*INSTRUCTIONS TO FOLLOW*
The material below holds a span beginning at the line with "Reconstruct this image" and ending at the line with "COL = scene.collection". Quote that span exactly, both ends included, and only that span.

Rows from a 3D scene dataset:
----------------------------------------
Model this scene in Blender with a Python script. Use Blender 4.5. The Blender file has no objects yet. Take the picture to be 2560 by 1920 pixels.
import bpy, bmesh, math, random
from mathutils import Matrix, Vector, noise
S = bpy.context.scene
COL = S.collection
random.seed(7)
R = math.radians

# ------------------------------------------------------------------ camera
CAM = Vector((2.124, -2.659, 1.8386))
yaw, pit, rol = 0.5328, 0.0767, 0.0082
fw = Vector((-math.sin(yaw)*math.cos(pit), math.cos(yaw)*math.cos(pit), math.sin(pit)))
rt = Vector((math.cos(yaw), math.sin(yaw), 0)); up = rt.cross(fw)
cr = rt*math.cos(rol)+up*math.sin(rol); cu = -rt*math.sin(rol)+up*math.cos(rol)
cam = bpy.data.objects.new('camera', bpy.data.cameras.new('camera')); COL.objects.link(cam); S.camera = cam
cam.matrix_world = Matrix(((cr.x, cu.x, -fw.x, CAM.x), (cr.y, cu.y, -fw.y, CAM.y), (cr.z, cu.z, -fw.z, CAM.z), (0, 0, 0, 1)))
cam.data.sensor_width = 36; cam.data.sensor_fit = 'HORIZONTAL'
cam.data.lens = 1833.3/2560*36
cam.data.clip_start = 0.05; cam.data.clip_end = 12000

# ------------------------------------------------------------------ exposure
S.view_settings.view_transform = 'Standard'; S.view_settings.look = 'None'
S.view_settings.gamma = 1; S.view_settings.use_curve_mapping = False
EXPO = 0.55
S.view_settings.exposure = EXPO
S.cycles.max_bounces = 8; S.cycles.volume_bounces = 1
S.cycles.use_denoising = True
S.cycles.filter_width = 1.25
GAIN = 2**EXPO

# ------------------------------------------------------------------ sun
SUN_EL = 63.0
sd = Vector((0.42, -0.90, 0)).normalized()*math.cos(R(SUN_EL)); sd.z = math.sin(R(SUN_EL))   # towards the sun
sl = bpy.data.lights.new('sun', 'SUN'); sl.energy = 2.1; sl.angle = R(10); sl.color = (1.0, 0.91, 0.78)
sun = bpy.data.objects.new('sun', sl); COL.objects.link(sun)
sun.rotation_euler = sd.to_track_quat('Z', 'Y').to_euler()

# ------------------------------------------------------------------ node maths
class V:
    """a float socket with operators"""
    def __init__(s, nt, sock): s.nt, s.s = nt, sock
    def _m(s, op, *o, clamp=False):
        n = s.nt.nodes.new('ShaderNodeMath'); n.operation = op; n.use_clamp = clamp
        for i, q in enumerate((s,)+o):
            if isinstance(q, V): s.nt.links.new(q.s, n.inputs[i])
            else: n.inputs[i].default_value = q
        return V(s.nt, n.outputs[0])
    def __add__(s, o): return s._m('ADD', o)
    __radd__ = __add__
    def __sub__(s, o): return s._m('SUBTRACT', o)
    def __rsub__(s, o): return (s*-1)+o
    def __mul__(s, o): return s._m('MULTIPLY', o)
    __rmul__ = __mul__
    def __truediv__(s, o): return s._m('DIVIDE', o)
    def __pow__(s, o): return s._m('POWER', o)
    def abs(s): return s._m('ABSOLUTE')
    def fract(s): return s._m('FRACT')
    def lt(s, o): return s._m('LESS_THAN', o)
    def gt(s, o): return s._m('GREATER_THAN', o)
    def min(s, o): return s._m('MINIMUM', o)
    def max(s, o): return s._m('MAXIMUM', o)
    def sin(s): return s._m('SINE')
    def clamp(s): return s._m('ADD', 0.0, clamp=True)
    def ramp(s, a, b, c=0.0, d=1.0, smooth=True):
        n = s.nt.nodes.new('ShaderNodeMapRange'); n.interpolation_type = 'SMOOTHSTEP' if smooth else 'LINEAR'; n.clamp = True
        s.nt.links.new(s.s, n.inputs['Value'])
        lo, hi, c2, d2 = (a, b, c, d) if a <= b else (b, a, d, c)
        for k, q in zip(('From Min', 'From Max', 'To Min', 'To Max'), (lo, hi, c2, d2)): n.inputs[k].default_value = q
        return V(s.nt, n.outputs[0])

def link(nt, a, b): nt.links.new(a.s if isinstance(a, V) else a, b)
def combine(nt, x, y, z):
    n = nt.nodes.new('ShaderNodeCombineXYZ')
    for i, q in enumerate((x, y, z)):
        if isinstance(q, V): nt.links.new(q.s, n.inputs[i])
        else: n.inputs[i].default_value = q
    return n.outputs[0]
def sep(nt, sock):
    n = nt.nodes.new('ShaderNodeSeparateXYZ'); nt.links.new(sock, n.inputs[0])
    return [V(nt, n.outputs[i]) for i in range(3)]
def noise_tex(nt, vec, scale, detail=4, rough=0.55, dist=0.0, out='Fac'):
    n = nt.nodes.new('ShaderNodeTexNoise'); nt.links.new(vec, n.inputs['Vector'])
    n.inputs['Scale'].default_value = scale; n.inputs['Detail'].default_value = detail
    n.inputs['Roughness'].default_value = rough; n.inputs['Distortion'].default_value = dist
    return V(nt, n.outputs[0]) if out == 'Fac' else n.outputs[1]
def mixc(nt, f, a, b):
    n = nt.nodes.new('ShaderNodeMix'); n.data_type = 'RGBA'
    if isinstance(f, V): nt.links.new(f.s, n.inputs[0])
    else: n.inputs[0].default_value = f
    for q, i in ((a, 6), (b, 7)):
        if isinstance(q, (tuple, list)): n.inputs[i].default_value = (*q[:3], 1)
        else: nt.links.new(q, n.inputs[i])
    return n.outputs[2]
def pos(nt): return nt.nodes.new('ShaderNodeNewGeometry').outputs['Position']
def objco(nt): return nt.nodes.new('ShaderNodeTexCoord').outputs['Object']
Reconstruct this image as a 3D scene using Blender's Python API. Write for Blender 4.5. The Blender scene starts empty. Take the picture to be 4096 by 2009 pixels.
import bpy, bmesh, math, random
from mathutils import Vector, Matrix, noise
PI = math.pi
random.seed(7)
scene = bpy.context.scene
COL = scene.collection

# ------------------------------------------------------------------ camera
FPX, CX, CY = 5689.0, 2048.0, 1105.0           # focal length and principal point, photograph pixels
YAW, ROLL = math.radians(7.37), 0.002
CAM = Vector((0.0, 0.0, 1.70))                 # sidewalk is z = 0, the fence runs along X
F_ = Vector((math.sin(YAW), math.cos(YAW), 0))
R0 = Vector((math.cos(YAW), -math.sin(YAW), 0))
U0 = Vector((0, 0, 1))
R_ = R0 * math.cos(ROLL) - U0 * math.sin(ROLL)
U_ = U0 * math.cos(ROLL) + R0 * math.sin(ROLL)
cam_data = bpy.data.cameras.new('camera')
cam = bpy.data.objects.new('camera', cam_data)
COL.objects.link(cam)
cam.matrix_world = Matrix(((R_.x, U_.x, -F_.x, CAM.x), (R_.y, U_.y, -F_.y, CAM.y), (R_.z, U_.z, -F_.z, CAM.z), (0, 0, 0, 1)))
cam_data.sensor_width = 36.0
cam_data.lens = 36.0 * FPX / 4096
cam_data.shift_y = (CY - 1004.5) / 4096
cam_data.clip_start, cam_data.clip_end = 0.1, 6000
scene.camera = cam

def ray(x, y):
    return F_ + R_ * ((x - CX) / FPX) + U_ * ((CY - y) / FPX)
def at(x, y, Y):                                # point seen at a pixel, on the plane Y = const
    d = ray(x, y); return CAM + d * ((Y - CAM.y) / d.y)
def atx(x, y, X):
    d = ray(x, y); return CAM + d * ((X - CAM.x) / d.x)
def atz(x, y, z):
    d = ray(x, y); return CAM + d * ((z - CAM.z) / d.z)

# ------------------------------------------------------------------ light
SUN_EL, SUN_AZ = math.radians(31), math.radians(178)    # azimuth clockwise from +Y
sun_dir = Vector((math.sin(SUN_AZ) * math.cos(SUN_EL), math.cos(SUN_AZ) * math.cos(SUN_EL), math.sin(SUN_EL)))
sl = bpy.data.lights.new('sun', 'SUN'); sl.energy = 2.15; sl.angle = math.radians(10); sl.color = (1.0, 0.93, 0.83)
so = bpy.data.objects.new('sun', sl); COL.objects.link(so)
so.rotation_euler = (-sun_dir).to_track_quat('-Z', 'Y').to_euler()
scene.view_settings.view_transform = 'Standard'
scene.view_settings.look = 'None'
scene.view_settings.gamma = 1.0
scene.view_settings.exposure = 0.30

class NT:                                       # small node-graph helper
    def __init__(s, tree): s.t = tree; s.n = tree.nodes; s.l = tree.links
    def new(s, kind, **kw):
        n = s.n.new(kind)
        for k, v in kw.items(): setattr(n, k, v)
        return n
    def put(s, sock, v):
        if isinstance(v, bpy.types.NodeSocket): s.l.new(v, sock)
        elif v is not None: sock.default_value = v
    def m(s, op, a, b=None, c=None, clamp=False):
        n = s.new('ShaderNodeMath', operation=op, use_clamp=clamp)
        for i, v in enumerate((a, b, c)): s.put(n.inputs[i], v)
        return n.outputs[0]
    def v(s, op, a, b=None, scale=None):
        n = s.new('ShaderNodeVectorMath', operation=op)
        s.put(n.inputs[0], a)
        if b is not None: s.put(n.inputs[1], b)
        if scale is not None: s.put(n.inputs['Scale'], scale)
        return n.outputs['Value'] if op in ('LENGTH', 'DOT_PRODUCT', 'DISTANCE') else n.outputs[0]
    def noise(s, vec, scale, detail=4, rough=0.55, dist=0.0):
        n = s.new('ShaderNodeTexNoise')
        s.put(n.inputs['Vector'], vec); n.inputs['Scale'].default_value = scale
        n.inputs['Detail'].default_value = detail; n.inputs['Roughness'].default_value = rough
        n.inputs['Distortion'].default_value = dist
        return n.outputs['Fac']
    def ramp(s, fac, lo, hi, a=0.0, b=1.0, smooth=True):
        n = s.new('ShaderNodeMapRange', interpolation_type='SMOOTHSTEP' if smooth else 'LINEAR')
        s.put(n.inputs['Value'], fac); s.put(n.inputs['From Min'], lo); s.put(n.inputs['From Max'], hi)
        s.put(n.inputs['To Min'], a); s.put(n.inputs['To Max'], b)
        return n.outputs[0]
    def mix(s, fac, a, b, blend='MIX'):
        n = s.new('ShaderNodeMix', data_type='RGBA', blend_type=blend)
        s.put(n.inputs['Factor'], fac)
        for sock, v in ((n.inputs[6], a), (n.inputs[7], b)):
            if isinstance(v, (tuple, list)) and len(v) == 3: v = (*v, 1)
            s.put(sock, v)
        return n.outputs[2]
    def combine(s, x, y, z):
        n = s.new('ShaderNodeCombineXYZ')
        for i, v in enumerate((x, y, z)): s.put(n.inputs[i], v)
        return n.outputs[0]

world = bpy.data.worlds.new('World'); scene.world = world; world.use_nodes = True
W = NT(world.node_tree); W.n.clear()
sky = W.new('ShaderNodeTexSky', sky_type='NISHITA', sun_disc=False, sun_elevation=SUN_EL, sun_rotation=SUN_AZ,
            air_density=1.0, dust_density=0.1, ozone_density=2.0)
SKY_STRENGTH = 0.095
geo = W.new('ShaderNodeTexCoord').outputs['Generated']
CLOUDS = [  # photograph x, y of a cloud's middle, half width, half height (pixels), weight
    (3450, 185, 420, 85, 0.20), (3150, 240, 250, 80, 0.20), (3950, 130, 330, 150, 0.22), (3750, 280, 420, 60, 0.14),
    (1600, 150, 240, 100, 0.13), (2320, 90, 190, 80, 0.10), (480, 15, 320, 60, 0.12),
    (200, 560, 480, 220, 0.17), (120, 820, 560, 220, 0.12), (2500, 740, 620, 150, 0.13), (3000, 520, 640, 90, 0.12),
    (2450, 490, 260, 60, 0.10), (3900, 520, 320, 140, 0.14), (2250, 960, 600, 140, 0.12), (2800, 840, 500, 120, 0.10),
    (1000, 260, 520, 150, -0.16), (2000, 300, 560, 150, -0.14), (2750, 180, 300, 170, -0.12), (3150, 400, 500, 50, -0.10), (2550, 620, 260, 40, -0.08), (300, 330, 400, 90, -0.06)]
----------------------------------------
*EXERCISE OUTPUT*
Reconstruct this image as a 3D scene using Blender's Python API. Write for Blender 4.5. The Blender scene starts empty. Take the picture to be 4096 by 2009 pixels.
import bpy, bmesh, math, random
from mathutils import Vector, Matrix, noise
PI = math.pi
random.seed(7)
scene = bpy.context.scene
COL = scene.collection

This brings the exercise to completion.